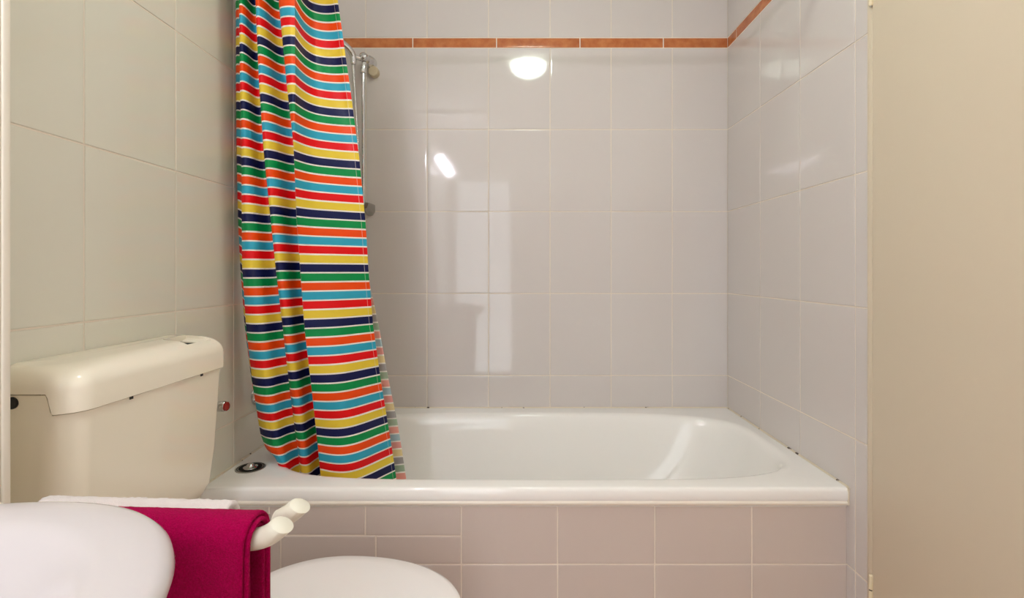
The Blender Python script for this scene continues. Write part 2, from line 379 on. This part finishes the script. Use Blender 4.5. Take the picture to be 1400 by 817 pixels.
# valve on the wall between cistern and bath
v = thing('isolation_valve', 'small chrome water valve with red cap on wall behind cistern end', 'valve', (-0.79, 1.30, 0.764))
b = MB(); b.lathe((XL + 0.001, 1.30, 0.764), (1, 0, 0), [(0, 0.024), (0.003, 0.024), (0.006, 0.012), (0.035, 0.011)], 28); b.build('wall_stub', M_chrome, v)
b = MB()
rg = []
for h, r in ((0.034, 0.012), (0.038, 0.0135), (0.054, 0.0135), (0.056, 0.012)):
    rg.append([(XL + h, 1.30 + math.cos(2 * PI * k / 48) * (r - (0.0012 if k % 4 < 2 else 0)), 0.764 + math.sin(2 * PI * k / 48) * (r - (0.0012 if k % 4 < 2 else 0))) for k in range(48)])
b.loft(rg); b.build('handwheel', M_chrome, v)
b = MB(); b.lathe((XL + 0.056, 1.30, 0.764), (1, 0, 0), [(0, 0.0115), (0.004, 0.0115), (0.007, 0.0085), (0.008, 0.0001)], 28); b.build('red_cap', M_red, v)

# bath mixer on the left wall, mostly behind the curtain
mx = thing('bath_mixer', 'chrome bath mixer tap on left wall half hidden by curtain', 'tap', (-0.8, 1.66, 0.73))
for yy in (1.553, 1.703):
    b = MB(); b.lathe((XL + 0.002, yy, 0.73), (1, 0, 0), [(0, 0.030), (0.004, 0.030), (0.014, 0.026), (0.022, 0.014), (0.045, 0.013)], 32); b.build('escutcheon', M_chrome, mx)
b = MB(); b.tube([(-0.768, 1.54, 0.73), (-0.768, 1.716, 0.73)], 0.021, 24); b.tube(smoothpath([(-0.768, 1.66, 0.725), (-0.70, 1.66, 0.715), (-0.655, 1.66, 0.70), (-0.645, 1.66, 0.675)], 2), 0.012, 16); b.build('tap_body', M_chrome, mx)
b = MB(); b.tube([(-0.768, 1.66, 0.748), (-0.765, 1.66, 0.765), (-0.71, 1.66, 0.79)], [0.018, 0.014, 0.006], 16); b.build('lever', M_chrome, mx)

# ------------------------------------------------------------------ shower set on the back wall
sh = thing('shower_set', 'chrome shower rail with handset and hose on back wall beside curtain', 'shower', (-0.62, 1.99, 1.37))
rx, ry = -0.617, 1.975
b = MB(); b.tube([(rx, ry, 1.375), (rx, ry, 1.945)], 0.0072, 20); b.build('riser_rail', M_chrome, sh)
b = MB(); b.lathe((-0.606, YB - 0.002, 1.956), (-0.05, -1, 0), [(0, 0.026), (0.012, 0.026), (0.030, 0.022), (0.040, 0.014), (0.060, 0.012), (0.066, 0.0001)], 36); b.build('top_bracket', M_chrome, sh)
b = MB()
rg = []
for t, hw, z1 in ((0, 0.020, 1.382), (0.3, 0.019, 1.383), (0.7, 0.016, 1.384), (1, 0.012, 1.384)):
    y_ = YB - 0.003 - t * 0.065; zb = 1.338 + t * 0.022
    rg.append([(-0.609 - hw, y_, z1), (-0.609 + hw, y_, z1), (-0.609 + hw, y_, zb + 0.016), (-0.609 + hw * 0.6, y_, zb + 0.003), (-0.609, y_, zb), (-0.609 - hw * 0.6, y_, zb + 0.003), (-0.609 - hw, y_, zb + 0.016)])
b.loft(rg); b.build('lower_bracket', M_steel, sh, angle=50)
b = MB(); b.lathe((-0.590, YB - 0.002, 1.918), (0, -1, 0), [(0, 0.021), (0.022, 0.021), (0.026, 0.018), (0.026, 0.0001)], 32); b.build('bracket_cap', M_beige, sh)
b = MB(); b.tube([(rx, ry, 1.893), (rx, ry, 1.90), (rx + 0.002, ry, 1.925), (rx + 0.004, ry, 1.935)], [0.012, 0.0135, 0.0115, 0.010], 20)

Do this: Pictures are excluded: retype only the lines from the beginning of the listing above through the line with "b.build('red_cap', M_red, v)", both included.

Finished task:
The Blender Python script for this scene continues. Write part 2, from line 379 on. This part finishes the script. Use Blender 4.5. Take the picture to be 1400 by 817 pixels.
# valve on the wall between cistern and bath
v = thing('isolation_valve', 'small chrome water valve with red cap on wall behind cistern end', 'valve', (-0.79, 1.30, 0.764))
b = MB(); b.lathe((XL + 0.001, 1.30, 0.764), (1, 0, 0), [(0, 0.024), (0.003, 0.024), (0.006, 0.012), (0.035, 0.011)], 28); b.build('wall_stub', M_chrome, v)
b = MB()
rg = []
for h, r in ((0.034, 0.012), (0.038, 0.0135), (0.054, 0.0135), (0.056, 0.012)):
    rg.append([(XL + h, 1.30 + math.cos(2 * PI * k / 48) * (r - (0.0012 if k % 4 < 2 else 0)), 0.764 + math.sin(2 * PI * k / 48) * (r - (0.0012 if k % 4 < 2 else 0))) for k in range(48)])
b.loft(rg); b.build('handwheel', M_chrome, v)
b = MB(); b.lathe((XL + 0.056, 1.30, 0.764), (1, 0, 0), [(0, 0.0115), (0.004, 0.0115), (0.007, 0.0085), (0.008, 0.0001)], 28); b.build('red_cap', M_red, v)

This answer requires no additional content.